Tuesday, April 6, 2010

Elsie de Wolfe

We love unusual people, and Elsie de Wolfe (aka Lady Mendl) is one of our favorites.  She basically invented the occupation of Interior Designer, and was one of the first to throw out the heavy, smothering taste of the Victorian/Edwardian interior.  She caused a sensation with her decorative scheme for the Colony Club in New York, designed by Stanford White, and rose to fame and riches as advisor and decorator for Henry Clay Frick's new mansion on Fifth Avenue (now the Frick Museum).

All this aside, her personal life is what we really love about Elsie.  Openly living with a woman "friend" Bessie Marbury at the turn of the 20th century, she cultivated the good life like few have before or since.  Later in life she married Sir Charles Mendl, taking everyone including Bessie by surprise.  Installed in the "ugliest house in Beverly Hills" during the war,  she was an early supporter of Tony Duquett and Ludwig Bemelmans, another of our favorite people.  She appears as the centerpiece of Bemelmans book 'The One I Loved the Best', which is also what she had engraved on the tombstones of her poodles, of which there were several -  all named Blue-Blue.

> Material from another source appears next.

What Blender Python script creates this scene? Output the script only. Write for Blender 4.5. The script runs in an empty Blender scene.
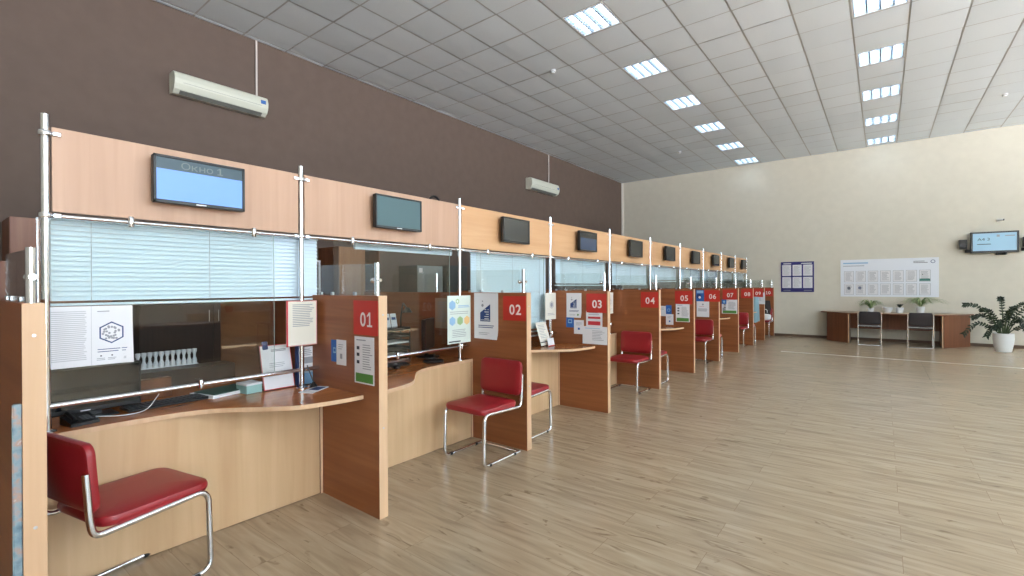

This tidbit from Bemelmans pretty much sums her up:  Her pretty little red Faberge clock "cost a fortune and it's never kept the right time, but I love it.  Besides, there is always someone around to to tell you what time it is.  Coombs, what is the right time?"  The butler looked at his wristwatch and said, "We're approaching cocktails milady."  What's not to love?